How to Adjust Your Stunts When People Are Rolling Out
The Texas four-man stunt is INSANE. You should be running it. But here's what happens — good players figure it out fast. They snap the ball and immediately run outside. Your stunt gets them pressure but they just roll out before it hits.
That's where stunt contain adjustments come in. You keep the pressure but take away their escape routes. Two main ways to do this: Texas two-man with contain and Tom two-man stunts.
Both let you stunt AND contain. No more easy rollouts. No more free escapes to the outside. You're forcing them to stay in the pocket where your pressure actually matters.
Key insight: You wouldn't run these all game. You rotate between Texas four-man, two-man stunts with contain, and Tom stunts. Keeps the QB user guessing. They can't process what you're doing fast enough to make good reads.
When to Use Texas Two-Man Stunt
Use this when someone's rolling out a lot from the side opposite their strong hand.
Example: Jennings is right-handed. Most players roll him out to the right side. That's your cue.
Setup process:
- Call left peex two-man
- Add contain — right bumper, left bumper
Now you're getting a stunt AND containing. If they try to instantly roll out — they can't. You have contain right there.
The left side still has a stunt happening.

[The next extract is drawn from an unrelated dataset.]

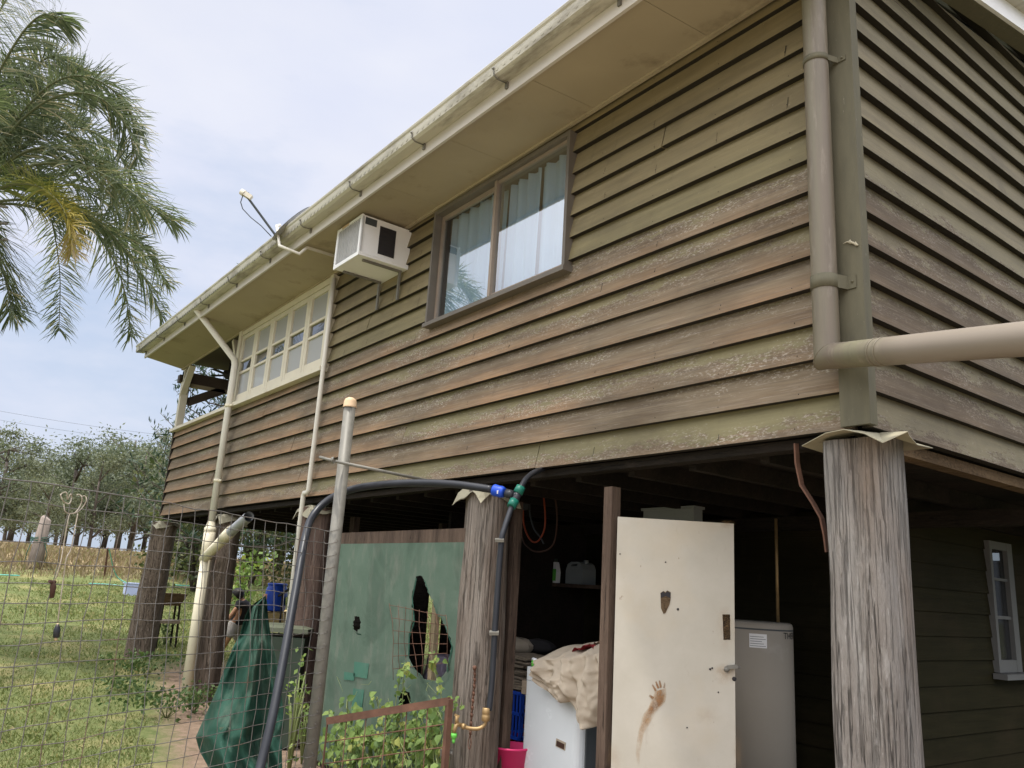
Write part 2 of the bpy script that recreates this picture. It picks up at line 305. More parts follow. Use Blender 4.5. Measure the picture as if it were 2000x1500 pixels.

Doesn't come free like the four-man stunt, but it's not as devastating. Trade-off: less pressure for more control.
Pro tip: You can set this up at the play call screen too. Hold down the play call you're choosing and scroll down to it.
How Tom Two-Man Stunts Work
Tom stunts are defensive tackle stunts. Different concept entirely.
You get both left Tom two-man and right Tom two-man.
What happens:
- DT tackles stunt around each other
- Both ends are containing
Reality check — Tom two-man isn't nearly as good as Texas four-man. None of these stunts look great in practice mode either.
But stunts in general get better pressure than standard pass rushes. Especially when you have fast guys stunting.
What Makes Stunts Actually Work
Personnel matters HUGE:
Bad stunters vs good stunters — you ALWAYS want people who are fast and slim body types at the stunting positions.
Practice mode makes these look worse than they actually are. In real games, fast guys stunting cause way more problems.
Why the rotation strategy works:
- Limits how fast they can process your defense
- Limits how fast they make reads
- Limits what they do with their QB
- Keeps them on their toes
That's a HUGE advantage for us on defense.
How to Execute the Contain Adjustments
Texas Two-Man Setup:
- Pre-snap: Call left peex two-man
- Add contain: Right bumper + left bumper
- Result: Stunt pressure + rollout prevention
Tom Stunt Setup:
- Choose left Tom or right Tom based on their tendencies
- Both ends automatically contain
- DTs handle interior pressure
In-game rotation: Start with Texas four-man. When they start rolling out consistently, switch to two-man with contain. Mix in Tom stunts to keep them guessing.
What Counters These Adjustments
Quick game beats everything. If they're getting the ball out in under 2.5 seconds, your stunts won't matter.
Inside runs can also hurt — especially if you're stunting your interior guys. Tom stunts are more vulnerable here.
Your counter to their counters: Don't stunt every play. Use it situationally. Third downs. Obvious passing situations. When they're expecting a standard rush.
Common Mistakes with Stunt Contain
Running stunts with slow players. Speed kills on stunts. Check your personnel.
Stunting every single play. These work because they're unexpected. Overuse them and smart players will adjust.
Not containing both sides. If you only contain one side, they'll just roll the other way.
Judging effectiveness in practice mode. These look way worse in practice than they actually perform in real games.
The goal isn't to get a sack every time. The goal is to limit their options and force tougher decisions. Mission accomplished.